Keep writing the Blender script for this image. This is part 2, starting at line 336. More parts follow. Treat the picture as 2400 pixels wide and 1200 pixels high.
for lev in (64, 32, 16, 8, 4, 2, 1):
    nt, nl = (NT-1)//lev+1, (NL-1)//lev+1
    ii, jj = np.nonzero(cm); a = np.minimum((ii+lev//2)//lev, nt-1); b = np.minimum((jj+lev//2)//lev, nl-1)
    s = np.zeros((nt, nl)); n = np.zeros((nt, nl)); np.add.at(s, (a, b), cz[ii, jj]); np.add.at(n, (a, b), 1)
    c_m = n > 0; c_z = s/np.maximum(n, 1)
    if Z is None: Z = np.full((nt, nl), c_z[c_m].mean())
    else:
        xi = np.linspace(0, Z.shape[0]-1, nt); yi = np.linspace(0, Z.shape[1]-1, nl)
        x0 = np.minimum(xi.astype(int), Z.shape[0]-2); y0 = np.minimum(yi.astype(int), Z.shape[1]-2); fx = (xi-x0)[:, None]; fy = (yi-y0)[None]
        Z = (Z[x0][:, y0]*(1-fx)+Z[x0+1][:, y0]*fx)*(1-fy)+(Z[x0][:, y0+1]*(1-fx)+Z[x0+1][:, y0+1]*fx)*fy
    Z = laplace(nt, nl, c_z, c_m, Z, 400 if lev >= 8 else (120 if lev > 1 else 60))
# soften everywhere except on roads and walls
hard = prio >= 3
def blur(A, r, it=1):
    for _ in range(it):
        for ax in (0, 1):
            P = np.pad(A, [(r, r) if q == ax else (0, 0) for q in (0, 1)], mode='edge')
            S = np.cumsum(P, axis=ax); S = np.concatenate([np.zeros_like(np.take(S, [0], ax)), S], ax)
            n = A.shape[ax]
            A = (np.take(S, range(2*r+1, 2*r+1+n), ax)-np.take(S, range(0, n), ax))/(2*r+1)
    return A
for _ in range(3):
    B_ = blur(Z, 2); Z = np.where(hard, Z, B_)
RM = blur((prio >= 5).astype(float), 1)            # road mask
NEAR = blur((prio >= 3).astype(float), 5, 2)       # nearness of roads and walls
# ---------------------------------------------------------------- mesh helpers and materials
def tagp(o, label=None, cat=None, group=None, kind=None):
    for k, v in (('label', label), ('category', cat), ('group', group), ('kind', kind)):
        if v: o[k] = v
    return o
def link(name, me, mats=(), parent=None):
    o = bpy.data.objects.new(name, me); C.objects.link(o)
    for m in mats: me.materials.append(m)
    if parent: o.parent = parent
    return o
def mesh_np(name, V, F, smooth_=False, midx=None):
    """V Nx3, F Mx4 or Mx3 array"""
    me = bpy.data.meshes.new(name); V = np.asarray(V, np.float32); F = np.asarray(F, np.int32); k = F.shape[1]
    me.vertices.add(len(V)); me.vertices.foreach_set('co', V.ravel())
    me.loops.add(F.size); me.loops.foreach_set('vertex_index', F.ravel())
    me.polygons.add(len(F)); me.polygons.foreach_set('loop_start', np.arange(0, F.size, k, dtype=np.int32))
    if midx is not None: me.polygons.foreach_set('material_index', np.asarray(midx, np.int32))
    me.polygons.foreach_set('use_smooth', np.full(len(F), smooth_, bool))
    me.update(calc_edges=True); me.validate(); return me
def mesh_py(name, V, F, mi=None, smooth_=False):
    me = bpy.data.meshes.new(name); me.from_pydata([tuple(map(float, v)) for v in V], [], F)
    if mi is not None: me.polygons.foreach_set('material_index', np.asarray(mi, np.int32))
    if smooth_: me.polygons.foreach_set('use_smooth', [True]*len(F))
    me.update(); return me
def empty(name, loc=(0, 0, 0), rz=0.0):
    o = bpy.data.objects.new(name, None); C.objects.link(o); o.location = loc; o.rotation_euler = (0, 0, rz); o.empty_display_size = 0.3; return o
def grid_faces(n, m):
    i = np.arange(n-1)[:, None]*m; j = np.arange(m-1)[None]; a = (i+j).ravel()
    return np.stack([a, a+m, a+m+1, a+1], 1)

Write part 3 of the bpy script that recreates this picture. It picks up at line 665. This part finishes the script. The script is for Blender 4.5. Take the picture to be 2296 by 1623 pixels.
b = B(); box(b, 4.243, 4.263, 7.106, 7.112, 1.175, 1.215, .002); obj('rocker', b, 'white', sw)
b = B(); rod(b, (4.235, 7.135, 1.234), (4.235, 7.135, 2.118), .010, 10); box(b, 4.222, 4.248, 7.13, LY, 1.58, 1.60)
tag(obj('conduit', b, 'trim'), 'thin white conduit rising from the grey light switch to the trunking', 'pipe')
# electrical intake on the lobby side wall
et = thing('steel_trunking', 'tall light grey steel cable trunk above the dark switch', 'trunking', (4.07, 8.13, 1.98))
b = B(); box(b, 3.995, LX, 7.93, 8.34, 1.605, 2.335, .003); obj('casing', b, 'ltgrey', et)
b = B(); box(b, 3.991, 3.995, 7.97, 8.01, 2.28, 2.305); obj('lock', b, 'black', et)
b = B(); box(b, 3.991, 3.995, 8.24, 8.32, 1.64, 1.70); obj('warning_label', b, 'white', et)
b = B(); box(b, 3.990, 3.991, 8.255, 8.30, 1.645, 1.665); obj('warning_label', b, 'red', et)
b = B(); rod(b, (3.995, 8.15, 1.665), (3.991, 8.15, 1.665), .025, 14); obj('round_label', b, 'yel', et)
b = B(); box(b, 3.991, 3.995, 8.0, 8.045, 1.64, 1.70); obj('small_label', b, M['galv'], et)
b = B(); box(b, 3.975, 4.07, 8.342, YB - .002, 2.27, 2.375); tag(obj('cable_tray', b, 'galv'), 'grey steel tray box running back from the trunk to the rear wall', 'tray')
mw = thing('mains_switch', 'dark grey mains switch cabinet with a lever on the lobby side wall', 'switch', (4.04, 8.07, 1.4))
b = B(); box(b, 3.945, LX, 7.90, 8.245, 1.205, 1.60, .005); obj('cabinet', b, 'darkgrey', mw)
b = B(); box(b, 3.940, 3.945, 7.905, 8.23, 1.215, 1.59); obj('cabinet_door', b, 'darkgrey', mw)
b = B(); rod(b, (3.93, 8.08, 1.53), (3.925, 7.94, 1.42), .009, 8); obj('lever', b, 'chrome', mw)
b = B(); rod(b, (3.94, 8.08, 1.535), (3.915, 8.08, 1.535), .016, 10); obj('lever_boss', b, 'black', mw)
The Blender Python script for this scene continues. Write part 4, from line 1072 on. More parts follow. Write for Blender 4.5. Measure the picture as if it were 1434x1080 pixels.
....
**Task requirements**:
Every record above should be output exactly.

**Written solution**:
Keep writing the Blender script for this image. This is part 2, starting at line 336. More parts follow. Treat the picture as 2400 pixels wide and 1200 pixels high.
for lev in (64, 32, 16, 8, 4, 2, 1):
    nt, nl = (NT-1)//lev+1, (NL-1)//lev+1
    ii, jj = np.nonzero(cm); a = np.minimum((ii+lev//2)//lev, nt-1); b = np.minimum((jj+lev//2)//lev, nl-1)
    s = np.zeros((nt, nl)); n = np.zeros((nt, nl)); np.add.at(s, (a, b), cz[ii, jj]); np.add.at(n, (a, b), 1)
    c_m = n > 0; c_z = s/np.maximum(n, 1)
    if Z is None: Z = np.full((nt, nl), c_z[c_m].mean())
    else:
        xi = np.linspace(0, Z.shape[0]-1, nt); yi = np.linspace(0, Z.shape[1]-1, nl)
        x0 = np.minimum(xi.astype(int), Z.shape[0]-2); y0 = np.minimum(yi.astype(int), Z.shape[1]-2); fx = (xi-x0)[:, None]; fy = (yi-y0)[None]
        Z = (Z[x0][:, y0]*(1-fx)+Z[x0+1][:, y0]*fx)*(1-fy)+(Z[x0][:, y0+1]*(1-fx)+Z[x0+1][:, y0+1]*fx)*fy
    Z = laplace(nt, nl, c_z, c_m, Z, 400 if lev >= 8 else (120 if lev > 1 else 60))
# soften everywhere except on roads and walls
hard = prio >= 3
def blur(A, r, it=1):
    for _ in range(it):
        for ax in (0, 1):
            P = np.pad(A, [(r, r) if q == ax else (0, 0) for q in (0, 1)], mode='edge')
            S = np.cumsum(P, axis=ax); S = np.concatenate([np.zeros_like(np.take(S, [0], ax)), S], ax)
            n = A.shape[ax]
            A = (np.take(S, range(2*r+1, 2*r+1+n), ax)-np.take(S, range(0, n), ax))/(2*r+1)
    return A
for _ in range(3):
    B_ = blur(Z, 2); Z = np.where(hard, Z, B_)
RM = blur((prio >= 5).astype(float), 1)            # road mask
NEAR = blur((prio >= 3).astype(float), 5, 2)       # nearness of roads and walls
# ---------------------------------------------------------------- mesh helpers and materials
def tagp(o, label=None, cat=None, group=None, kind=None):
    for k, v in (('label', label), ('category', cat), ('group', group), ('kind', kind)):
        if v: o[k] = v
    return o
def link(name, me, mats=(), parent=None):
    o = bpy.data.objects.new(name, me); C.objects.link(o)
    for m in mats: me.materials.append(m)
    if parent: o.parent = parent
    return o
def mesh_np(name, V, F, smooth_=False, midx=None):
    """V Nx3, F Mx4 or Mx3 array"""
    me = bpy.data.meshes.new(name); V = np.asarray(V, np.float32); F = np.asarray(F, np.int32); k = F.shape[1]
    me.vertices.add(len(V)); me.vertices.foreach_set('co', V.ravel())
    me.loops.add(F.size); me.loops.foreach_set('vertex_index', F.ravel())
    me.polygons.add(len(F)); me.polygons.foreach_set('loop_start', np.arange(0, F.size, k, dtype=np.int32))
    if midx is not None: me.polygons.foreach_set('material_index', np.asarray(midx, np.int32))
    me.polygons.foreach_set('use_smooth', np.full(len(F), smooth_, bool))
    me.update(calc_edges=True); me.validate(); return me
def mesh_py(name, V, F, mi=None, smooth_=False):
    me = bpy.data.meshes.new(name); me.from_pydata([tuple(map(float, v)) for v in V], [], F)
    if mi is not None: me.polygons.foreach_set('material_index', np.asarray(mi, np.int32))
    if smooth_: me.polygons.foreach_set('use_smooth', [True]*len(F))
    me.update(); return me
def empty(name, loc=(0, 0, 0), rz=0.0):
    o = bpy.data.objects.new(name, None); C.objects.link(o); o.location = loc; o.rotation_euler = (0, 0, rz); o.empty_display_size = 0.3; return o
def grid_faces(n, m):
    i = np.arange(n-1)[:, None]*m; j = np.arange(m-1)[None]; a = (i+j).ravel()
    return np.stack([a, a+m, a+m+1, a+1], 1)

Write part 3 of the bpy script that recreates this picture. It picks up at line 665. This part finishes the script. The script is for Blender 4.5. Take the picture to be 2296 by 1623 pixels.
b = B(); box(b, 4.243, 4.263, 7.106, 7.112, 1.175, 1.215, .002); obj('rocker', b, 'white', sw)
b = B(); rod(b, (4.235, 7.135, 1.234), (4.235, 7.135, 2.118), .010, 10); box(b, 4.222, 4.248, 7.13, LY, 1.58, 1.60)
tag(obj('conduit', b, 'trim'), 'thin white conduit rising from the grey light switch to the trunking', 'pipe')
# electrical intake on the lobby side wall
et = thing('steel_trunking', 'tall light grey steel cable trunk above the dark switch', 'trunking', (4.07, 8.13, 1.98))
b = B(); box(b, 3.995, LX, 7.93, 8.34, 1.605, 2.335, .003); obj('casing', b, 'ltgrey', et)
b = B(); box(b, 3.991, 3.995, 7.97, 8.01, 2.28, 2.305); obj('lock', b, 'black', et)
b = B(); box(b, 3.991, 3.995, 8.24, 8.32, 1.64, 1.70); obj('warning_label', b, 'white', et)
b = B(); box(b, 3.990, 3.991, 8.255, 8.30, 1.645, 1.665); obj('warning_label', b, 'red', et)
b = B(); rod(b, (3.995, 8.15, 1.665), (3.991, 8.15, 1.665), .025, 14); obj('round_label', b, 'yel', et)
b = B(); box(b, 3.991, 3.995, 8.0, 8.045, 1.64, 1.70); obj('small_label', b, M['galv'], et)
b = B(); box(b, 3.975, 4.07, 8.342, YB - .002, 2.27, 2.375); tag(obj('cable_tray', b, 'galv'), 'grey steel tray box running back from the trunk to the rear wall', 'tray')
mw = thing('mains_switch', 'dark grey mains switch cabinet with a lever on the lobby side wall', 'switch', (4.04, 8.07, 1.4))
b = B(); box(b, 3.945, LX, 7.90, 8.245, 1.205, 1.60, .005); obj('cabinet', b, 'darkgrey', mw)
b = B(); box(b, 3.940, 3.945, 7.905, 8.23, 1.215, 1.59); obj('cabinet_door', b, 'darkgrey', mw)
b = B(); rod(b, (3.93, 8.08, 1.53), (3.925, 7.94, 1.42), .009, 8); obj('lever', b, 'chrome', mw)
b = B(); rod(b, (3.94, 8.08, 1.535), (3.915, 8.08, 1.535), .016, 10); obj('lever_boss', b, 'black', mw)
The Blender Python script for this scene continues. Write part 4, from line 1072 on. More parts follow. Write for Blender 4.5. Measure the picture as if it were 1434x1080 pixels.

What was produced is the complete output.